Unit 4: Sequential Logic Circuits
Table of Contents
4.1 Introduction to Sequential Logic
A sequential circuit is a logic circuit whose output depends on the present value of its input signals and the sequence of past inputs (the state). This is in contrast to combinational logic, whose output is a function of only the present input. This is possible because sequential circuits have memory elements.
There are two types of sequential circuits:
- Synchronous: The state of the device changes only at discrete times in response to a clock signal.
- Asynchronous: The state of the device can change at any time in response to changing inputs.
4.2 Flip-Flops
A flip-flop is a fundamental memory element in sequential logic. It can store one bit of information (0 or 1). It is a bistable multivibrator, meaning it has two stable states.
SR Flip-Flop
The Set-Reset (SR) flip-flop has two inputs, S and R. S sets the output to 1, and R resets it to 0. A major drawback is the invalid state when both S and R are 1.
D Flip-Flop
The Data (D) flip-flop has a single data input D. The output Q simply follows the input D at the clock edge. It prevents the invalid state of the SR flip-flop.
JK Flip-Flop
The JK flip-flop is an improvement on the SR flip-flop. It has J and K inputs. When J=1 and K=1, the output toggles (flips to its opposite state) on the clock edge, resolving the invalid state issue.
T Flip-Flop
The Toggle (T) flip-flop has a single input T. If T=1, the output toggles on the clock edge. If T=0, the output holds its state. It can be made from a JK flip-flop by tying J and K inputs together.
4.3 Analysis of Clocked Sequential Circuits
The analysis of a sequential circuit involves determining its behavior from its logic diagram. This is done by deriving its state table and state diagram.
- State Equations: Write the Boolean expressions for the flip-flop inputs and the circuit outputs.
- State Table: Create a table showing the relationship between the present state, inputs, next state, and outputs. The next state is determined from the state equations and the flip-flop's characteristic equation.
- State Diagram: Create a graphical representation of the state table. Circles represent states, and directed lines represent transitions between states, labeled with "input/output".
4.4 State Reduction and Assignment
State Reduction
The goal is to reduce the number of states in a state table, which can lead to a simpler circuit with fewer flip-flops. Two states are considered equivalent if, for every possible input, they produce the same output and transition to the same or equivalent next states. This is a complex process often done using a partitioning method.
State Assignment
Once the state table is reduced, we must assign a unique binary code to each state. The number of bits required is `ceil(log₂(n))`, where `n` is the number of states. The choice of assignment can significantly affect the complexity of the resulting circuit. There are various assignment rules (e.g., assigning adjacent codes to adjacent states in the state diagram) to simplify the logic.

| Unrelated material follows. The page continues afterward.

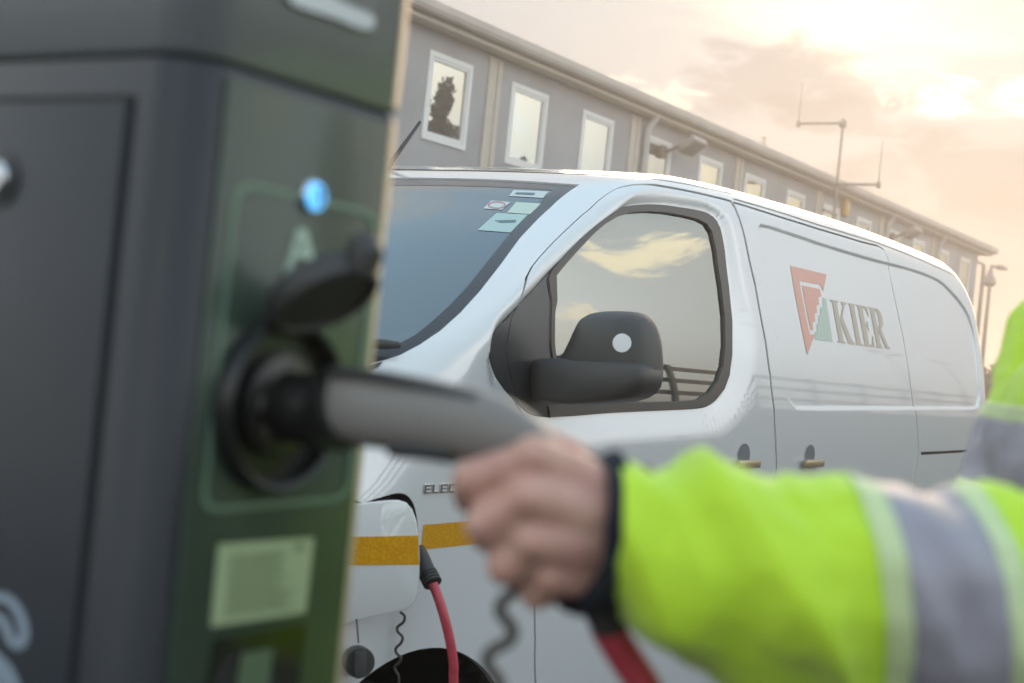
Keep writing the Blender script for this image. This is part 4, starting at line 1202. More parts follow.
def ribbon(L, wpx, name, parent):
    P_ = catmull(L, 6); V = []; F = []
    for i, p in enumerate(P_):
        t = P_[min(i + 1, len(P_) - 1)] - P_[max(i - 1, 0)]; t = t / np.linalg.norm(t); n = np.array([-t[1], t[0]])
        for s_ in (1, -1): V.append(on_x(*(p + n * wpx * .5 * s_), XL - .0038))
    k = len(P_)
    for i in range(k - 1): F.append((2 * i, 2 * i + 1, 2 * i + 3, 2 * i + 2))
    n = len(V); V += [v + np.array([.0004, 0, 0]) for v in V]; F += [tuple(n + i for i in f[::-1]) for f in F]
    bm = bmesh.new(); add_mesh(bm, V, F); return bm_obj(name, bm, M['white_paint_print'], parent)
ribbon([(-40, 622), (-22, 604), (-4, 597), (10, 601), (21, 617), (24, 636), (19, 645), (11, 640), (5, 625), (-4, 617), (-16, 622), (-20, 640), (-6, 655), (8, 670), (16, 690), (18, 715), (5, 735), (-20, 740)], 9, 'loop_emblem', sdoor)
ribbon([(-30, 668), (-14, 664), (-2, 674), (4, 690), (2, 710), (-12, 716)], 9, 'loop_emblem', sdoor)
# ================================================================== THE CABLE AND THE PERSON PLUGGING IT IN
M['conn_grey'] = mat('plug_grey_grip', (.205, .19, .18), .45, bump=.2, bump_scale=500)
cab = empty('charging_cable', (SX[0], YC - .15, 1.3)); tag(cab, 'red charging cable with a grey plug held in the post socket, running to the van', 'charging cable')
pt = lambda x, y, d: at_d(x, y, d)
dS = (SX - CAM) @ CF
ax0 = SX + np.array([0, -.004, 0]); yax = np.array([.02, -1, -.01])
barrel = [ax0, SX + np.array([.001, -.03, 0]), SX + np.array([.002, -.052, -.001])]
bm = bmesh.new(); add_tube(bm, barrel, [.0205, .0205, .0215], 28); 
plug = bm_obj('plug', bm, M['black_gloss'], cab, True, 40)
G = [SX + np.array([.002, -.050, -.001]), pt(352, 405, .782), pt(380, 411, .768), pt(420, 416, .756), pt(460, 423, .748), pt(497, 434, .744), pt(528, 458, .744), pt(552, 495, .746), pt(570, 528, .748), pt(581, 554, .75), pt(591, 578, .752)]
Gs = catmull(G, 5); rad0 = [.0215, .0212, .0203, .0196, .0190, .0186, .0175, .0170, .0155, .0135, .0110]
radS = [float(np.interp(i / 5, range(len(rad0)), rad0)) for i in range(len(Gs))]
bm = bmesh.new(); add_tube(bm, Gs, [(r * .82, r) for r in radS], 24, .85); body_grip = bm_obj('grip', bm, M['conn_grey'], plug, True, 50)
bm = bmesh.new(); add_tube(bm, [G[0] + np.array([0, .006, 0]), G[0] * .5 + G[1] * .5, G[1] * .9 + G[2] * .1], [.0222, .0226, .0222], 28); bm_obj('collar', bm, M['black_gloss'], plug, True, 40)
# dark thumb release along the top and rubber pad below
top = [pt(340, 372.5, .778), pt(372, 375, .766), pt(400, 379.5, .757), pt(440, 388, .75), pt(480, 398, .746)]
bm = bmesh.new(); add_tube(bm, catmull(top, 4), [(.012, .0035)] * 17, 12); bm_obj('release_strip', bm, M['black_plastic'], plug, True, 50)
bot = [pt(398, 449, .757), pt(425, 451, .75), pt(455, 455, .745)]
bm = bmesh.new(); add_tube(bm, catmull(bot, 4), [(.013, .005)] * 9, 12); bm_obj('trigger', bm, M['black_plastic'], plug, True, 50)
bm = bmesh.new(); add_tube(bm, [pt(592, 580, .752), pt(602, 606, .752), pt(612, 632, .752)], [.0112, .0108, .0098], 16); bm_obj('strain_relief', bm, M['black_plastic'], plug, True, 50)
# red sheath: from the plug down to the tarmac, in a loop, and up into the van's charging bay
ve = edge.copy(); dv = (edge - CAM) @ CF
vp = [at_d(421, 560, dv - .02), at_d(428, 574, dv - .06), at_d(433, 584, dv - .075)]
vc = [vp[2], at_d(441, 606, dv - .09), at_d(449, 636, dv - .09), at_d(453.5, 664, dv - .085), at_d(455, 700, dv - .08)]
e_ = vc[-1]
path = [pt(606, 626, .752), pt(622, 652, .755), pt(645, 688, .76), pt(668, 735, .77), pt(686, 790, .78), pt(698, 860, .79)]
l_ = path[-1]
path += [np.array([l_[0] + .01, l_[1] + .01, .9]), np.array([l_[0] + .02, l_[1] + .03, .7]), np.array([l_[0] + .03, l_[1] + .05, .5]), np.array([l_[0] + .05, l_[1] + .09, .3]), np.array([l_[0] + .11, l_[1] + .18, .09]), np.array([1.05, .72, .014]), np.array([1.45, .95, .013]), np.array([1.85, 1.0, .013]), np.array([e_[0] + .02, e_[1] - .18, .10]), np.array([e_[0] + .03, e_[1] - .06, .38])]
path += vc[::-1]
cpath = catmull(path, 8)
tube_obj('sheath', cpath, .0094, M['red_cable'], cab, 16)
bm = bmesh.new(); add_tube(bm, [vp[0] + np.array([0, .10, .03]), at_d(415, 553, dv + .03), vp[0], vp[1], vp[2]], [.028, .026, .0185, .0165, .0145], 20)
vpl = bm_obj('vehicle_plug', bm, M['black_plastic'], cab, True, 50)
bm = bmesh.new()
for i in range(4):
    a = vp[1] * (1 - i / 3.5) + vp[2] * (i / 3.5); t_ = (vp[2] - vp[1]); t_ /= np.linalg.norm(t_); add_tube(bm, [a - t_ * .0022, a + t_ * .0022], .0185, 16)
bm_obj('ribs', bm, M['black_plastic'], vpl, True, 40)
# cord of the plug's own cap, hanging below the fist
cc = catmull([(517, 590), (510, 595), (501, 603), (500, 612), (508, 622), (513, 631), (510, 640), (500, 646), (489, 653), (487, 663), (493, 672), (500, 683), (497, 700), (490, 712)], 5)
tube_obj('cap_tether', [pt(x, y, .715) for x, y in cc], .0032, M['cord_brown'], cab, 10)

# ---------------------------------------------------------------- person
def capsule(bm, a, b, ra, rb, n=18, m=6):
    a = Vector(a); b = Vector(b); t = (b - a); L = t.length; t.normalize()
    P_, R_ = [], []
    for k in range(m + 1):
        th = math.pi / 2 * (1 - k / m); P_.append(a - t * ra * math.sin(th)); R_.append(max(ra * math.cos(th), 1e-4))
    for k in range(m + 1):
        th = math.pi / 2 * k / m; P_.append(b + t * rb * math.sin(th)); R_.append(max(rb * math.cos(th), 1e-4))
    add_tube(bm, P_, R_, n)
def ellipsoid(bm, c, r, rot=None, n=20):
    q = bmesh.ops.create_uvsphere(bm, u_segments=n, v_segments=n // 2, radius=1.0)
    for v in q['verts']:
        p = Vector((v.co.x * r[0], v.co.y * r[1], v.co.z * r[2])); v.co = (rot @ p if rot else p) + Vector(c)
def fuse(name, bm, voxel, smooth=4, fac=.5):
    """one continuous skin out of overlapping closed solids"""
    bmesh.ops.recalc_face_normals(bm, faces=bm.faces)
    me = bpy.data.meshes.new(name); bm.to_mesh(me); bm.free()
    o = bpy.data.objects.new(name, me); COL.objects.link(o)
    r = o.modifiers.new('r', 'REMESH'); r.mode = 'VOXEL'; r.voxel_size = voxel; r.use_smooth_shade = True
    if smooth:
        s = o.modifiers.new('s', 'SMOOTH'); s.iterations = smooth; s.factor = fac
    dg = bpy.context.evaluated_depsgraph_get(); dg.update()
    me2 = bpy.data.meshes.new_from_object(o.evaluated_get(dg)); bpy.data.objects.remove(o)
    me2.name = name; me2.polygons.foreach_set('use_smooth', [True] * len(me2.polygons))
    return me2

person = empty('person', (1.25, .16, 0))
tag(person, 'person in a lime yellow hi-vis jacket pushing the grey plug into the post', 'person')
M['skin'] = mat('skin', (.58, .35, .275), .5, sss=.25, noise_amt=.22, noise_scale=38, base2=(.50, .25, .215), bump=.25, bump_scale=300)
M['hivis'] = mat('hi_vis_lime_fabric', (.53, .80, .025), .75, noise_amt=.10, noise_scale=14, bump=.35, bump_scale=700, sheen=.3)
M['band'] = mat('silver_reflective_band', (.33, .31, .36), .42, noise_amt=.08, noise_scale=30, bump=.2, bump_scale=900)
M['band_edge'] = mat('pale_band_edging', (.56, .66, .36), .6)
M['cuff'] = mat('navy_cuff', (.012, .016, .028), .85)
M['navy'] = mat('navy_trousers', (.02, .025, .04), .85, bump=.3, bump_scale=300)
M['boot'] = mat('black_boots', (.02, .018, .016), .6)
M['hair'] = mat('short_brown_hair', (.05, .032, .02), .7, bump=.8, bump_scale=400)

wrist = pt(612, 537, .728); elbow = wrist + (pt(1010, 596, .755) - wrist) / np.linalg.norm(pt(1010, 596, .755) - wrist) * .265
fdir = np.array([-.6, .8, 0]); rdir = np.array([.8, .6, 0]); cen = np.array([1.262 + .064 * _R[0], .222 + .064 * _R[1], 0])
shL = cen - rdir * .185 + fdir * .02 + np.array([0, 0, 1.43]); shR = cen + rdir * .185 + np.array([0, 0, 1.43])
elbR = shR + np.array([.03, .02, -.29]); wrR = elbR + fdir * .12 + np.array([0, 0, -.22])
nk = cen + np.array([0, 0, 1.50]); hd = cen + fdir * .03 + np.array([0, 0, 1.66])
hips = cen + np.array([0, 0, .93])
footL = cen - rdir * .11 + fdir * .10; footR = cen + rdir * .13 - fdir * .06
kL = (hips - rdir * .09) * .5 + (footL + np.array([0, 0, .08])) * .5 + fdir * .03; kR = (hips + rdir * .09) * .5 + (footR + np.array([0, 0, .08])) * .5 + fdir * .03

def hand(bm, J, palm):
    for chain in J:
        for i in range(len(chain) - 1):
            capsule(bm, chain[i][0], chain[i + 1][0], chain[i][1], chain[i + 1][1], 14, 4)
bm = bmesh.new()
# left hand: knuckles toward the lens, fingers closing round the grip, thumb over its far side
MC = [pt(533, 458, .702), pt(529, 498, .694), pt(532, 541, .696), pt(548, 577, .706)]
W4 = [pt(607, 500, .728), pt(608, 522, .722), pt(608, 546, .722), pt(606, 570, .728)]
PIP = [pt(472, 480, .708), pt(485, 525, .700), pt(506, 566, .702), pt(537, 593, .712)]
DIP = [pt(470, 497, .735), pt(489, 536, .732), pt(512, 570, .733), pt(540, 594, .736)]
TIP = [pt(489, 500, .757), pt(512, 536, .760), pt(532, 569, .762), pt(556, 592, .762)]
fr_ = [.0103, .0105, .0100, .0088]
for i in range(4):
    r = fr_[i]
    capsule(bm, W4[i], MC[i], .0175, r * 1.12, 16, 5)
    capsule(bm, MC[i], MC[i] * .72 + PIP[i] * .28, r * 1.14, r * .90, 16, 5)
    capsule(bm, MC[i] * .72 + PIP[i] * .28, PIP[i], r * .90, r * 1.02, 16, 5)
    capsule(bm, MC[i] - CF * .004, MC[i] * .9 + W4[i] * .1 - CF * .003, r * .9, r * .7, 12, 4)
    capsule(bm, PIP[i], DIP[i], r * 1.0, r * .88, 16, 5)
    capsule(bm, DIP[i], TIP[i], r * .88, r * .74, 16, 5)
    if i < 3: capsule(bm, (W4[i] + W4[i + 1]) / 2, (MC[i] + MC[i + 1]) / 2 * .90 + wrist * .10 + CF * .007, .016, .0095, 14, 4)
# palm mass behind the knuckles, heel, thumb
capsule(bm, pt(600, 520, .742), pt(560, 500, .728), .022, .016, 16, 5); capsule(bm, pt(600, 550, .742), pt(572, 560, .732), .022, .015, 16, 5)
TH = [pt(600, 500, .748), pt(562, 462, .760), pt(522, 437, .774), pt(488, 428, .775)]
capsule(bm, TH[0], TH[1], .019, .0145, 16, 5); capsule(bm, TH[1], TH[2], .0140, .0115, 16, 5); capsule(bm, TH[2], TH[3], .0112, .0085, 16, 5)
capsule(bm, TH[0], MC[0] * .6 + TH[1] * .4, .017, .011, 14, 4)
# wrist and forearm
capsule(bm, pt(598, 536, .732), wrist, .027, .026); capsule(bm, wrist, elbow, .027, .042); capsule(bm, elbow, shL, .042, .048)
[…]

4.5 Flip-Flop Excitation Tables
An excitation table is crucial for the design of sequential circuits. It shows the necessary flip-flop input(s) required to transition from a present state (Q) to a desired next state (Q(t+1)).
| Present State Q(t) | Next State Q(t+1) | J | K | S | R | D | T |
|---|---|---|---|---|---|---|---|
| 0 | 0 | 0 | X | 0 | X | 0 | 0 |
| 0 | 1 | 1 | X | 1 | 0 | 1 | 1 |
| 1 | 0 | X | 1 | 0 | 1 | 0 | 1 |
| 1 | 1 | X | 0 | X | 0 | 1 | 0 |
('X' represents a don't care condition).
4.6 Design Procedure for Sequential Circuits
This is a systematic approach to creating a sequential circuit from a specification.
- State Diagram/Table: From the problem description, create a state diagram or state table that describes the desired behavior.
- State Reduction: If possible, reduce the number of states.
- State Assignment: Assign binary codes to the states.
- Choose Flip-Flop Type: Select the type of flip-flop to use (e.g., JK, D).
- Derive Flip-Flop Inputs and Outputs: Use the state table and the chosen flip-flop's excitation table to create a new table that includes the required flip-flop inputs for each transition.
- Simplify Expressions: Use K-maps to find simplified Boolean expressions for each flip-flop input and each circuit output.
- Draw Logic Diagram: Implement the circuit based on the simplified expressions.
Design of Counters
A counter is a register that goes through a predetermined sequence of states. The design follows the general procedure. For example, to design a 3-bit synchronous up-counter, the states would be 000, 001, 010, ..., 111, and back to 000. We would use this sequence to create the state table and derive the logic for the flip-flop inputs.